40. Third, where a third party such as an accountant, broker, merchant banker, financial adviser, due diligence specialist and others of a non-legal genus perform work for a client in a non-litigation setting, care needs to be taken with analysing the precise purpose for each communication. Take a substantial acquisition or merger. A client may engage and seek advice from a number of non-legal advisers as well as consulting lawyers. Legal and non-legal advice might be sought on the structure, bid vehicle, terms and conditions of any offer or agreement, finance of the bid vehicle, due diligence of the assets and liabilities of the target, assessment of the financial metrics of the target pre and post-acquisition such as including any underlying projections, and so forth. In short, legal and non-legal advice might be sought on the same topic so that the topic in all its dimensions is fully analysed by and for the client. The various advices given by the non-legal advisers "will rarely be capable of attracting privilege for the reason that they will almost invariably have the character of discrete advices to the principal as such, with each advice, along with the lawyer's advice, having a distinctive function and purpose in the principal's decision making…" (Pratt at [46]).
41. Even where all such advices are interrelated, that is, they provide a collective basis for an informed decision by the client, this does not deny the force of the previous point that non-legal advices will rarely attract privilege.
42. Fourth, if non-legal advices are provided to a client who then chooses to provide them to its lawyers, that does not clothe the original non-legal advices with privilege.
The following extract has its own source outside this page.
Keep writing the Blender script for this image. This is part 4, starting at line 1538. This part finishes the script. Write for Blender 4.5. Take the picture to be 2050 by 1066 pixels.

They ordinarily will have been prepared for a non-legal purpose. But copies that might subsequently be created by a client and given to its lawyers may attract privilege ([Commissioner of Australian Federal Police v Propend Finance Pty Ltd (1997) 188 CLR 501]). Generally, privilege does not extend to non-legal advices to the client simply because they are at the same time or later "routed" to a legal adviser.
43. Fifth, even if a client, in procuring a non-legal advice from a third party adviser has it in mind at the time that it requests that advice that it will also submit the non-legal advice to its lawyer, that may just demonstrate a multiplicity of purposes for the creation of the non-legal advice. But in such a scenario, the privileged purpose is unlikely to be the dominant purpose. Each communication and the reason for its creation needs to be carefully reviewed.
44. And in elaboration of this last point, a client may have conducted itself so as to demonstrate that the procurement and use of the non-legal advice was not for its communication to its lawyer, but rather to principally advise the client on the very subject matter of that non-legal advice. Further, the less the client performs the role of a conduit of that non-legal advice through to its lawyer and the more it "filters, adapts or exercises independent judgment" in relation to that advice, the less likely the dominant purpose test is likely to have been satisfied (Pratt at [47]). From such behaviour of the client, it can more readily be inferred that the dominant purpose for the creation of the non-legal advice was for a non-privileged purpose.
15 Mr Herskope did not identify any other relevant legal principles.